The advaitin position on free will is sometimes presented as a compatibilist one. That is for another post.

4 comments:

ktismatics said...

"States of mind are not objects in the scientific sense and it is the position of Bergson that states of mind are all different and are never repeated."

I think so too. The brain viewed as a hunk of meat is a static object, but as a bodily organ it continuously undergoes changes in activation.

Regarding the possible distinction between brain and mind... Let's presume, based on contemporary neuroscience and neurophilosophy, that the brain maintains an ongoing status report on the world, on the body, and on the mind. The brain uses sensory inputs to assemble an internal representation of the world. But unless I'm hallucinating or dreaming, the brain's representation corresponds or points to a world outside of the brain and the senses. So too with bodily status: the brain assembles a representation of pain in my left small toe, but (unless I'm an amputee with phantom limb pain) the brain's representation corresponds or points to an area of my body outside of the brain. Couldn't an argument be made about the brain-mind relationship as well? The brain creates an ongoing representation of the mind. But just as the world and the body exist apart from the brain's representations of them, so too perhaps does the mind exist independently of the brain's representation of it.

ombhurbhuva said...

I like to think of the entity in the world as the brain-mind aka the person.

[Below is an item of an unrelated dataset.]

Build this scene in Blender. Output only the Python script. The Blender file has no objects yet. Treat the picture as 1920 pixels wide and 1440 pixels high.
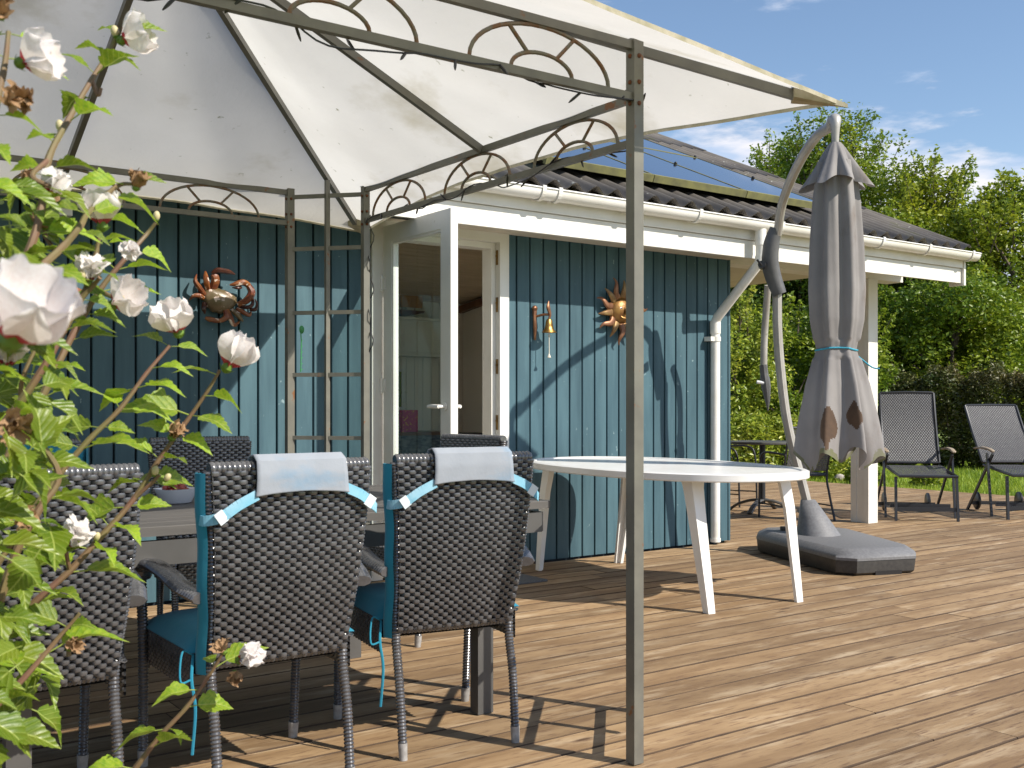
import bpy, math, random
import numpy as np
from mathutils import Vector, Matrix, noise

R = math.radians
rnd = random.Random(7)
scene = bpy.context.scene
COL = scene.collection

# ------------------------------------------------------------------ camera, sky, sun, exposure
EYE = 1.10
YAW = math.atan2(2760.0, 1980.0)
SN, CS = math.sin(YAW), math.cos(YAW)
cam_d = bpy.data.cameras.new('camera')
cam = bpy.data.objects.new('camera', cam_d)
COL.objects.link(cam)
cam.location = (0, 0, EYE)
cam.rotation_euler = (R(90), 0, -(math.pi / 2 - YAW))
cam_d.lens = 1980.0 / 1920.0 * 36.0
cam_d.sensor_width = 36.0
cam_d.shift_y = (759.0 - 720.0) / 1920.0
cam_d.clip_start = 0.05
cam_d.clip_end = 2000
cam_d.dof.use_dof = True
cam_d.dof.focus_distance = 6.0
cam_d.dof.aperture_fstop = 11.0
scene.camera = cam

SUN_TO = Vector((0.53, -1.0, 0.93)).normalized()
SUN_EL = math.asin(SUN_TO.z)
SUN_AZ = math.atan2(SUN_TO.x, SUN_TO.y)
scene.view_settings.view_transform = 'Standard'
scene.view_settings.look = 'None'
scene.view_settings.gamma = 1.0
scene.view_settings.use_curve_mapping = False
scene.view_settings.exposure = 0.45

world = bpy.data.worlds.new('World')
scene.world = world
world.use_nodes = True


def build_world():
    nt = world.node_tree
    nt.nodes.clear()
    L = nt.links.new

    def N(t, **k):
        n = nt.nodes.new(t)
        for a, b in k.items():
            setattr(n, a, b)
        return n

    out = N('ShaderNodeOutputWorld')
    bg = N('ShaderNodeBackground')
    bg.inputs['Strength'].default_value = 0.12
    sky = N('ShaderNodeTexSky', sky_type='NISHITA')
    sky.sun_disc = False
    sky.sun_elevation = SUN_EL
    sky.sun_rotation = SUN_AZ
    sky.altitude = 0
    sky.air_density = 1.0
    sky.dust_density = 0.35
    sky.ozone_density = 2.0
    tc = N('ShaderNodeTexCoord')
    sep = N('ShaderNodeSeparateXYZ')
    L(tc.outputs['Generated'], sep.inputs[0])
    mp = N('ShaderNodeMapping')
    mp.inputs['Scale'].default_value = (3.2, 3.2, 13.0)
    mp.inputs['Location'].default_value = (1.9, 0.7, 3.1)
    L(tc.outputs['Generated'], mp.inputs[0])
    nz = N('ShaderNodeTexNoise')
    nz.inputs['Scale'].default_value = 1.5
    nz.inputs['Detail'].default_value = 9
    nz.inputs['Roughness'].default_value = 0.58
    L(mp.outputs[0], nz.inputs['Vector'])
    # cloud bank thins out with height
    hi = N('ShaderNodeMapRange')
    hi.inputs['From Min'].default_value = 0.205
    hi.inputs['From Max'].default_value = 0.265
    hi.inputs['To Min'].default_value = 0.115
    hi.inputs['To Max'].default_value = -0.095
    L(sep.outputs['Z'], hi.inputs['Value'])
    add = N('ShaderNodeMath', operation='ADD')
    L(nz.outputs['Fac'], add.inputs[0])
    L(hi.outputs[0], add.inputs[1])
    ramp = N('ShaderNodeMapRange', interpolation_type='SMOOTHSTEP')
    ramp.inputs['From Min'].default_value = 0.50
    ramp.inputs['From Max'].default_value = 0.63
    ramp.inputs['To Max'].default_value = 0.85
    L(add.outputs[0], ramp.inputs['Value'])
    nz2 = N('ShaderNodeTexNoise')
    nz2.inputs['Scale'].default_value = 3.2
    nz2.inputs['Detail'].default_value = 6
    L(mp.outputs[0], nz2.inputs['Vector'])
    cc = N('ShaderNodeMix', data_type='RGBA')
    cc.inputs[6].default_value = (3.6, 4.4, 5.8, 1)
    cc.inputs[7].default_value = (6.8, 6.5, 6.6, 1)
    mr = N('ShaderNodeMapRange')
    mr.inputs['From Min'].default_value = 0.38
    mr.inputs['From Max'].default_value = 0.6
    L(nz2.outputs['Fac'], mr.inputs['Value'])
    L(mr.outputs[0], cc.inputs[0])
    mix = N('ShaderNodeMix', data_type='RGBA')
    L(ramp.outputs[0], mix.inputs[0])
    L(sky.outputs[0], mix.inputs[6])
    L(cc.outputs[2], mix.inputs[7])
    L(mix.outputs[2], bg.inputs['Color'])
    L(bg.outputs[0], out.inputs[0])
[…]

This is pervaded by consciousness in a non-dual way as the advaitins put it. That is to say we can separate the two (brainmind/consciousness) conceptually but not in reality. This philosophical position is a transcendental one which is to say that it is a philosophical projection of how things must be for things to appear as they do. Information is inseparable from the being of things. Even prior to the Speculative folk this was a commonplace of the panpsychic position. The major question for metaphysics is : how does that object out there somehow come to be ‘in’ me and yet be known as out there? Psychology can proceed perfectly well without a theory about this but there are many interesting questions about blindsight and other phenomena. Where does consciousness stop, does processing in the brain have a certain ripeness before it falls as information? Obviously the senses are the main tools of our safe navigation through a hazardous world and so we would expect that once the processing hits those limits, becoming a touch, as sight etc., consciousness would be there. But the results of sight without the experience of sight, that’s strange. Can that be a theory changer?

elisa freschi said...

Very interesting post. Thanks for the remark about container and contained. I look forward for the post on compatibilism.
Do you think "freedom" is a good translation for svatantrya, in this context?

ombhurbhuva said...

That ‘container/contained’ idea which seemed to me to have been thought up in the moment of writing the post I discover in Bergson’s Time and Free Will which I read previously. He uses it in relation to intensity of feeling or sensation which can give rise to the notion of more and less i.e. quantity, thus container/contained dyad. He proposes that the feeling of sensation is a matter of quality rather than quantity. He doesn’t deny that the spatialisation of mental life can be useful for language but says that it is misleading as an ontological account. Mental states do not succeed each other in a spatialised mind.

To co-opt from the Vedic matrix; this is the fundamental maya for Bergson.

Svatantrya: This is a concept from Kasmir Shavism which is interesting in its own right. The advaitins c.f. http://www.advaita-vedanta.org/articles/The_Riddle_of_Fate_and_Free.htm
do not deny free will as a practical basis for conduct but reject it at the higher level.
Ashtavakara Samhita: XVIII.30: The mind of the liberated one is neither troubled nor pleased; it is actionless and motionless, desireless and free from doubts.